Israel has deployed formations of tanks and armoured vehicles near Gaza in possible preparation for a ground offensive into the Hamas-ruled coastal enclave.
Hamas's armed wing said it had targeted the northern Israeli coastal city of Haifa with an R60 rocket. There were no immediate reports of casualties after sirens sounded in Haifa and nearby towns.
A Reuters TV crew saw a house hit by an apparent projectile near Metulla in Israel's far north, close to the border with south Lebanon where the heavily armed Iran-backed Hezbollah group is active.
Israel has vowed swift punishment for the deadliest Palestinian militant attack in its 75-year-old history, which left corpses strewn around a music festival and a kibbutz community.

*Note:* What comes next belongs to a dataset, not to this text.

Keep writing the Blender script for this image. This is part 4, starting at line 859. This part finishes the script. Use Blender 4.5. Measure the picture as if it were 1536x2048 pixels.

Dozens of Israeli fighter jets struck more than 200 targets in a neighbourhood of Gaza City overnight that the military said had been used by Hamas to launch its attacks.
Israel has put Gaza under "total siege" to stop food and fuel reaching the enclave of 2.3 million people, many poor and dependent on aid. Hamas media said on Wednesday electricity went out after the only power station stopped working.
With Palestinian rescue workers overwhelmed, others in the crowded coastal strip searched for bodies in the rubble.
"I was sleeping here when the house collapsed on top of me," one man cried as he and others used flashlights on the stairs of a building hit by missiles to find anyone trapped.
The Israeli military said its troops had killed at least 1,000 Palestinian gunmen who infiltrated from Gaza as they regained control of the border region, and the Chief of the General Staff met commanders to discuss their next steps.
"We will wipe this thing called Hamas, ISIS-Gaza, off the face of the earth," Defence Minister Gallant said in the televised joint address, likening Hamas to the Islamic State group. "It will cease to exist."
WEST BANK VIOLENCE
Scores of Israelis and others were taken to Gaza as hostages, some of whom were paraded through streets. Both sides have said many women and children were among the dead and wounded, and distraught relatives have held multiple funerals.
Israel said it was shifting schools to remote learning from Sunday and issuing more firearms to licensed citizens, predicting possible friction between its Jewish majority and Arab minority amid calls for more protests in support of Gaza.
Israeli security forces have killed at least 27 Palestinians during clashes in the occupied West Bank since Saturday, as Palestinian factions called on people in the Palestinian territory to rise up following Hamas' strike from Gaza.
The acting governor of the West Bank city of Nablus, Ghassan Daghlas, said Palestinians were shot at and reportedly wounded by Israeli settlers. Reuters could not immediately verify the report and there was no immediate Israeli comment.
In another sign of the crisis widening, Israeli shelling hit southern Lebanese towns after a rocket attack by the powerful Hezbollah in the fourth consecutive day of violence there.
A ground offensive into Gaza carries risks for Israel, notably to the hostages held in the narrow, widely urbanised enclave. Hamas has threatened to execute a captive for each home hit without warning.
Palestinian sources said one of the homes Israeli air strikes hit in Gaza overnight killed three relatives of Hamas military wing chief Mohammed Deif, the secretive mastermind of the assault, which was planned for two years.
Israel withdrew settlers and troops from Gaza in 2005 after 38 years of occupation. An Israeli blockade since Hamas seized power in the enclave in 2007 has created conditions which Palestinians say are intolerable.
Washington said it was talking with Israel and Egypt about safe passage for civilians from Gaza, with food in short supply.